**WHAT YOU WILL DO**: Report the count of lines where the string "Blender" appears, and nothing else.
>> START
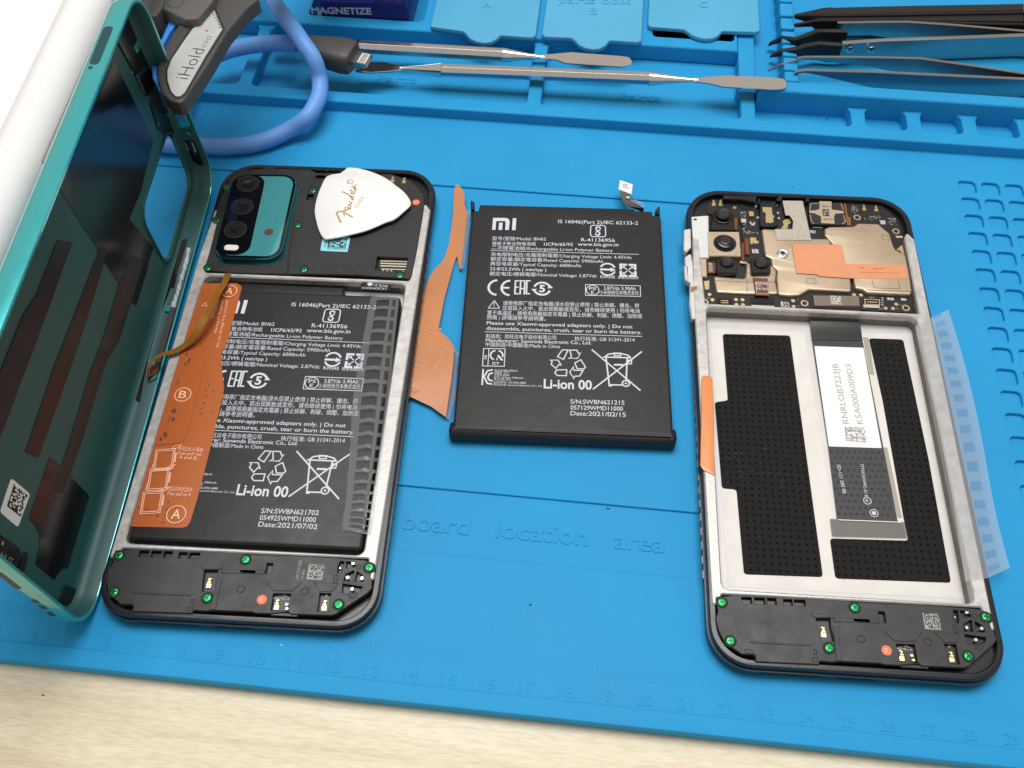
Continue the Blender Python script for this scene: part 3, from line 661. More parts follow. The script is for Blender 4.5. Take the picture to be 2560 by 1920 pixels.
# ================================================================== battery (used loose on the mat and glued in the left phone)
def battery_label(m, sn, z, dx=0.0, dy=0.0):
    P = lambda k, x, y: FB.q(k, x, y, 5.8)
    def T3(s, x0, y0, x1, y1, h, bold=0.006, k='B3'): text(m, s, P(k, x0, y0), P(k, x1, y1), h * (0.83 if 1.4 < h < 1.8 else 1), z, 0, bold)
    def T4(s, x0, y0, x1, y1, h, bold=0.006): T3(s, x0, y0, x1, y1, h, bold, 'B4')
    F = lambda k, pts, **kw: flatpoly(m, [P(k, x, y) for x, y in pts], z + m.dz(), **kw)
    def St(k, pts, w, closed=False): stroke(m, [P(k, x, y) for x, y in pts], w, z, closed)
    # maker's emblem
    F('B3', [(232, 344), (243, 206), (385, 207), (414, 213), (430, 232), (433, 255), (424, 346), (382, 345), (388, 262), (384, 249), (372, 243), (279, 243), (270, 344)])
    F('B3', [(312, 262), (353, 263), (347, 345), (305, 344)]); F('B3', [(470, 210), (511, 211), (502, 348), (460, 347)])
    T3('IS 16046(Part 2)/IEC 62133-2', 993, 265, 1914, 285, 1.75)
    bx = rpoly([P('B3', 1364, 421), P('B3', 1540, 426), P('B3', 1537, 294), P('B3', 1368, 291)], 0.9, 5); stroke(m, bx, 0.36, z, True)
    St('B3', [(1478, 330), (1470, 314), (1450, 311), (1432, 318), (1428, 335), (1440, 350), (1460, 368), (1472, 386), (1465, 402), (1447, 407), (1428, 400), (1424, 384)], 0.5)
    St('B3', [(1424, 372), (1440, 366), (1470, 348), (1480, 338)], 0.4)
    T3('R-41136956', 1258, 477, 1646, 484, 1.75); T3('www.bis.gov.in', 1218, 527, 1690, 534, 1.75)
    T3('型号/型號/Model: BN62', 232, 461, 853, 467, 1.55); T3('锂离子聚合物电池组', 230, 520, 735, 523, 1.5); T3('1ICP6/65/92', 830, 526, 1163, 529, 1.55)
    T3('二次鋰電池組/Rechargeable Li-ion Polymer Battery', 222, 566, 1622, 599, 1.5)
    St('B3', [(216, 583), (1922, 628)], 0.2)
    T3('充电限制电压/充電限制電壓/Charging Voltage Limit: 4.45Vdc', 218, 643, 1840, 679, 1.5)
    T3('额定容量/額定電容量/Rated Capacity: 5900mAh', 215, 696, 1512, 725, 1.5)
    T3('典型电容量/Typical Capacity: 6000mAh', 210, 750, 1257, 775, 1.5)
    T3('22.8/23.2Wh ( min/typ )', 205, 807, 855, 823, 1.5)
    T3('额定电压/標稱電壓/Nominal Voltage: 3.87Vdc', 203, 866, 1440, 893, 1.5)
    c = P('B3', 1563, 800)
    for s_ in (1, -1):
        stroke(m, [(c[0] + 2.35*math.cos(t), c[1] + s_*0.15 + 2.35*math.sin(t)*0.98) for t in [s_*(0.28 + k*0.21) for k in range(13)]], 0.62, z)
    stroke(m, [(c[0]-2.5, c[1]-0.1), (c[0]+1.4, c[1]-0.1)], 0.75, z); flatpoly(m, [(c[0]+0.9, c[1]-1.0), (c[0]+2.6, c[1]-0.1), (c[0]+0.9, c[1]+0.8)], z+0.03)
    T3('R39245', 1480, 899, 1648, 903, 1.05, 0.012); T3('廢電池請回收', 1680, 905, 1920, 911, 0.95, 0.004)
    c = P('B3', 1797, 811); q = 2.35
    for a_ in range(4):
        R = Matrix.Rotation(a_ * math.pi / 2 + 0.0, 2)
        tr = lambda pts: [tuple(R @ Vector(p_) + Vector(c)) for p_ in pts]
        stroke(m, tr([(-q, 0.25), (-q, q), (-0.25, q)]), 0.78, z); stroke(m, tr([(0.2, 0.2), (1.35, 1.35)]), 0.34, z)
        flatpoly(m, tr([(1.75, 1.75), (0.7, 1.75), (1.75, 0.7)]), z + m.dz())
    def arcs(k, cx, cy, r, t0, t1, w, n=16):
        c = P(k, cx, cy); stroke(m, [(c[0] + r*math.cos(math.radians(t0 + (t1-t0)*i/n)), c[1] + r*1.08*math.sin(math.radians(t0 + (t1-t0)*i/n))) for i in range(n+1)], w, z)
    arcs('B3', 290, 1010, 2.75, 92, 268, 0.75); arcs('B3', 440, 1013, 2.75, 92, 268, 0.75)
    cE = P('B3', 440, 1013); stroke(m, [(cE[0]-2.6, cE[1]), (cE[0]-0.25, cE[1])], 0.7, z)
    # EAC mark in open block letters
    def block(x0, x1, kind):
        a_, b_ = P('B3', x0, 1088), P('B3', x1, 1090); w_ = b_[0]-a_[0]; h_ = 5.9
        X = lambda u, v: (a_[0] + u*w_, a_[1] + v*h_)
        if kind == 'E':
            stroke(m, [X(1, .95), X(.12, .95), X(.12, .05), X(1, .05)], 0.5, z); stroke(m, [X(.2, .5), X(.85, .5)], 0.5, z)
        if kind == 'A':
            stroke(m, [X(.1, 0), X(.1, .95), X(.9, .95), X(.9, 0)], 0.5, z); stroke(m, [X(.2, .4), X(.8, .4)], 0.5, z)
        if kind == 'C': stroke(m, [X(1, .95), X(.12, .95), X(.12, .05), X(1, .05)], 0.5, z)
    block(487, 540, 'E'); block(548, 608, 'A'); block(620, 668, 'C')
    c = P('B3', 808, 1022)
    stroke(m, [(c[0] + 2.55*math.cos(t), c[1] + 2.5*math.sin(t)) for t in [math.radians(12 + k*9.5) for k in range(17)]], 0.72, z)
    stroke(m, [(c[0] + 2.55*math.cos(t), c[1] + 2.5*math.sin(t)) for t in [math.radians(192 + k*9.5) for k in range(17)]], 0.72, z)
    flatpoly(m, [(c[0]+1.6, c[1]+0.2), (c[0]+3.5, c[1]+0.3), (c[0]+2.6, c[1]+1.4)], z+0.05); flatpoly(m, [(c[0]-1.6, c[1]-0.2), (c[0]-3.5, c[1]-0.3), (c[0]-2.6, c[1]-1.4)], z+0.05)
    text(m, '5', (c[0]-0.95, c[1]-1.35), (c[0]+0.95, c[1]-1.35), 2.8, z, 0, 0.03)
    bx = [P('B3', 1308, 1099), P('B3', 1941, 1112), P('B3', 1938, 990), P('B3', 1308, 974)]; stroke(m, bx, 0.24, z, True)
    c = P('B3', 1390, 1040); stroke(m, circ(c[0], c[1], 2.0, 28), 0.28, z, True)
    text(m, 'PS', (c[0]-1.1, c[1]+0.15), (c[0]+1.1, c[1]+0.15), 1.1, z, 0, 0.01); text(m, 'E', (c[0]-0.5, c[1]-1.35), (c[0]+0.45, c[1]-1.35), 1.1, z, 0, 0.01)
    T3('3.87Vdc 5.90Ah', 1518, 1033, 1886, 1039, 1.3); T3('小米技術日本株式会社', 1468, 1085, 1922, 1091, 1.35)
    tri = rpoly([P('B3', 180, 1250), P('B3', 326, 1253), P('B3', 258, 1153)], 0.25, 3); stroke(m, inset(ccw(tri), 0.1), 0.26, z, True)
    T3('!', 250, 1234, 259, 1234, 1.9, 0.02)
    T3('请使用原厂指定充电器|浸水后禁止使用 | 禁止拆解、撞击、挤', 357, 1207, 1930, 1239, 1.6)
    T3('压或投入火中，若出现膨胀或变形，请勿继续使用 | 勿将电池', 350, 1264, 1935, 1300, 1.6)
    T3('置于高温区，請使用原廠指定充電器 | 禁止拆解、刺破、擠壓、加熱或', 175, 1318, 1960, 1361, 1.6)
    T3('燃燒 | 詳情請參考說明書。', 170, 1372, 850, 1390, 1.6)
    T4('Please use Xiaomi-approved adapters only. | Do not', 430, 41, 1775, 78, 1.55); T4('disassemble, punctures, crush, tear or burn the battery.', 427, 90, 1858, 130, 1.55)
    St('B4', [(413, 108), (1862, 152)], 0.2)
    T4('制造商：欣旺达电子股份有限公司', 422, 164, 1070, 180, 1.5); T4('执行标准: GB 31241-2014', 1240, 188, 1795, 199, 1.5)
    T4('Manufacturer: Sunwoda Electronic Co., Ltd.', 420, 201, 1395, 226, 1.5); T4('中国制造/中國製造/Made in China', 418, 241, 1107, 259, 1.45)
    stroke(m, [P('B4', 392, 423), P('B4', 592, 428), P('B4', 600, 266), P('B4', 402, 262)], 0.26, z, True)
    St('B4', [(441, 422), (452, 266)], 0.24); T4('ICT', 483, 411, 545, 414, 0.95, 0.02)
    a_ = P('B4', 432, 360); text(m, 'MI', a_, None, 0.8, z, 0, 0.02, width=1.3, ang=math.pi/2)
    c = P('B4', 522, 325)
    stroke(m, [(c[0] - 0.15 + 1.75*math.cos(t), c[1] + 1.75*math.sin(t)) for t in [math.radians(100 + 15*k) for k in range(11)]], 0.5, z)
    stroke(m, [(c[0] + 0.15 + 1.75*math.cos(t), c[1] + 1.75*math.sin(t)) for t in [math.radians(78 - 14*k) for k in range(8)]], 0.5, z)
    flatpoly(m, [(c[0]+0.2, c[1]-0.2), (c[0]+0.6, c[1]+0.2), (c[0]+2.2, c[1]-1.9), (c[0]+1.4, c[1]-1.9)], z+0.05); flatpoly(m, [(c[0]-0.1, c[1]-1.9), (c[0]+0.35, c[1]-1.9), (c[0]+0.35, c[1]-0.4)], z+0.05)
    St('B4', [(388, 600), (398, 452)], 0.5); St('B4', [(414, 600), (420, 560)], 0.01)
    St('B4', [(486, 460), (440, 468), (405, 522), (437, 585), (482, 592)], 0.5); St('B4', [(488, 488), (455, 497), (440, 528), (455, 556), (486, 562)], 0.5)
    for s_, x0, y0, x1, y1 in (('XU101288-20061A', 500, 472, 715, 476), ('제품명: 전지', 500, 492, 632, 495), ('모델명: BN62', 498, 513, 640, 516), ('정격: 3.87Vdc, 5900mAh', 497, 536, 767, 543),
                               ('제조국명: 중국', 496, 556, 650, 560), ('A/S연락처: +02-8925-0888', 493, 580, 790, 588), ('제조업자명: Sunwoda Electronic Co., Ltd.', 490, 603, 942, 616)):
        T4(s_, x0, y0, x1, y1, 0.62, 0.002)
    for pl in ([(1078, 340), (1127, 272), (1185, 275), (1140, 368)], [(1192, 275), (1262, 276), (1283, 310), (1303, 297), (1270, 358), (1178, 356), (1208, 340)],
               [(1008, 368), (1090, 368), (1122, 420), (1098, 414), (1068, 452), (1020, 410), (1030, 380)], [(1070, 458), (1172, 455), (1168, 517), (1080, 515), (1055, 490)],
               [(1300, 362), (1345, 435), (1328, 454), (1262, 452), (1238, 395)], [(1325, 462), (1290, 520), (1240, 522), (1236, 547), (1192, 482), (1230, 425), (1236, 460)]):
        stroke(m, inset(ccw([P('B4', x, y) for x, y in pl]), 0.12), 0.36, z, True)
    T4('Li-ion 00', 955, 628, 1400, 641, 3.2, 0.022)
    for pl in ([(1398, 273), (1848, 651)], [(1860, 291), (1410, 638)], [(1530, 350), (1560, 600)], [(1560, 598), (1690, 600)], [(1725, 352), (1716, 552)], [(1503, 342), (1762, 349)], [(1524, 338), (1552, 316), (1603, 309), (1672, 311), (1730, 325), (1752, 342)]):
        St('B4', pl, 0.46)
    stroke(m, [P('B4', 1606, 331), P('B4', 1665, 332), P('B4', 1665, 307), P('B4', 1606, 305)], 0.36, z, True)
    F('B4', [(1603, 405), (1690, 407), (1690, 423), (1603, 421)]); stroke(m, [P('B4', 1732, 404), P('B4', 1763, 405), P('B4', 1766, 372), P('B4', 1736, 371)], 0.36, z, True)
    c = P('B4', 1713, 585); stroke(m, circ(c[0], c[1], 1.05, 24), 0.42, z, True); flatpoly(m, circ(c[0], c[1], 0.35, 12), z+0.03)
    F('B4', [(1553, 596), (1586, 597), (1586, 613), (1553, 612)])
    for s_, x0, y0, x1, y1 in ((sn[0], 1203, 770, 1700, 781), (sn[1], 1203, 825, 1687, 837), (sn[2], 1203, 878, 1713, 892)): T4(s_, x0, y0, x1, y1, 1.75, 0.004)
    m.v = [(x + dx, y + dy, zz) for x, y, zz in m.v]

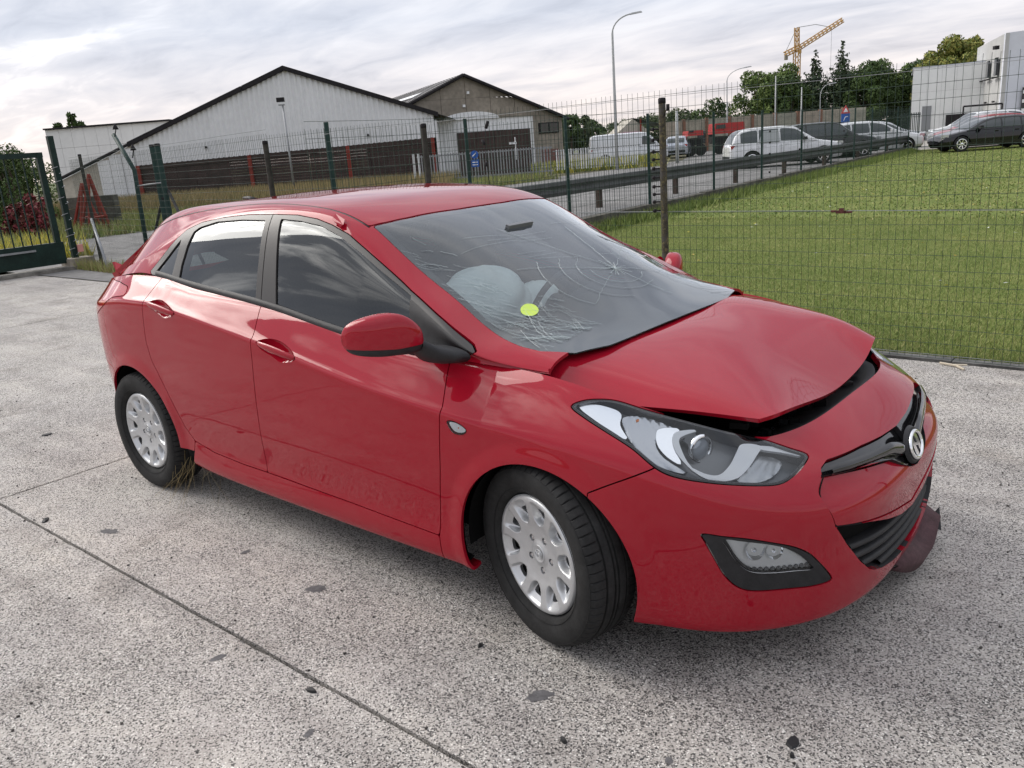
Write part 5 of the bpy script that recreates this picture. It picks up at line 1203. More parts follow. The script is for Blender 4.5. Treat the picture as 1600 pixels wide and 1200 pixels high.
# ---- cracks and sticker on the windscreen
UT = upper_grid(200, 70); ux = UT[:, 0, 0]
def on_glass(x, y, off=.0025):
    i = int(np.clip(np.searchsorted(-ux, -x), 1, len(ux) - 1)); t = (x - ux[i-1]) / (ux[i] - ux[i-1]); row = UT[i-1] * (1-t) + UT[i] * t
    z = np.interp(abs(y), row[::-1, 1], row[::-1, 2]); return Vector((x, y, z + off))
rg = random.Random(11); ck = MB(); fine = MB()
def crack(pts, r=.0007, jit=.006, seg=9, mb_=None):
    P = smooth_loop([(a, b) for a, b in pts], seg, closed=False); Q = [on_glass(p_[0] + rg.uniform(-jit, jit) * .5, p_[1] + rg.uniform(-jit, jit) * .5) for p_ in P]
    (mb_ or ck).tube(Q, r, 4, cap=False)
star = (-.305, .125)
for k in range(15):
    a = 2*PI*k/15 + rg.uniform(-.15, .15); L = rg.uniform(.03, .10); crack([star, (star[0] + L * .7 * math.cos(a), star[1] + L * math.sin(a))], .0006, .003, 5)
for a, L in ((.3, .30), (1.3, .42), (2.2, .5), (2.9, .42), (3.6, .55), (4.3, .45), (5.2, .35)):
    crack([star, (star[0] + L*.35*math.cos(a), star[1] + L*.5*math.sin(a)), (max(-.9, min(-.1, star[0] + L*.8*math.cos(a))), max(-.55, min(.58, star[1] + L*1.1*math.sin(a))))], .0005)
for R_, a0, a1 in ((.12, -1.9, 1.0), (.17, -2.6, .6), (.24, -2.4, -.4), (.33, -2.2, -1.0)):
    crack([(max(-.9, min(-.09, star[0] + .75*R_*math.cos(a))), max(-.58, min(.58, star[1] + R_*1.25*math.sin(a)))) for a in np.linspace(a0, a1, 7)], .0005, .004)
for k in range(60):                                                            # dense raking cracks along the passenger-side pillar
    t = rg.random()**.7; x0 = -.86 + .72 * t; y0 = -.585 - .07 * t + rg.random()**2 * .14; L = rg.uniform(.04, .22) * (.5 + t)
    x1 = min(-.08, x0 + L * .9); y1 = min(.1, y0 + L * rg.uniform(.15, .75))
    crack([(x0, y0), ((x0 + x1)/2, (y0 + y1)/2 + rg.uniform(-.01, .01)), (x1, y1)], rg.choice([.0003, .00035, .0005]), .005, 5)
for k in range(34):                                                            # crushed corner at the foot of the driver's pillar
    x0 = rg.uniform(-.42, -.12); y0 = rg.uniform(.48, .645); a = rg.uniform(0, 6.28); L = rg.uniform(.03, .14)
    crack([(x0, y0), (min(-.08, x0 + L*math.cos(a)), min(.65, y0 + L*math.sin(a)))], rg.choice([.0002, .0004]), .006, 4)
for k in range(60):                                                            # crushed corner at the foot of the passenger's pillar
    x0 = rg.uniform(-.32, -.12); y0 = rg.uniform(-.62, -.36); a = rg.uniform(-.6, 1.0); L = rg.uniform(.03, .16)
    crack([(x0, y0), (min(-.08, x0 + L*math.cos(a)), max(-.64, y0 + L*math.sin(a)))], rg.choice([.00025, .0004]), .008, 6)
for k in range(14):
    x0 = rg.uniform(-.85, -.3); y0 = rg.uniform(-.5, .5); a = rg.uniform(.9, 1.5); L = rg.uniform(.1, .35); crack([(x0, y0), (min(-.1, x0 + L*.4*math.cos(a)), min(.6, y0 + L*math.sin(a)))], .0003, .004, 5)
CRK = mat('broken_glass_edge', (.50, .58, .58), .25, 0, .8)
co = ck.build('crack_web', CRK, wsg, fix=False); co['kind'] = 'stuff'
st = [on_glass(-.285 + .030 * math.cos(t), -.475 + .036 * math.sin(t), .001) for t in np.linspace(0, 2*PI, 28, endpoint=False)]
sk = MB().add(st, [tuple(range(28))]).build('round_sticker', mat('lime_sticker', (.55, .72, .12), .6), wsg, fix=False)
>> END
**THE RESPONSE**: 2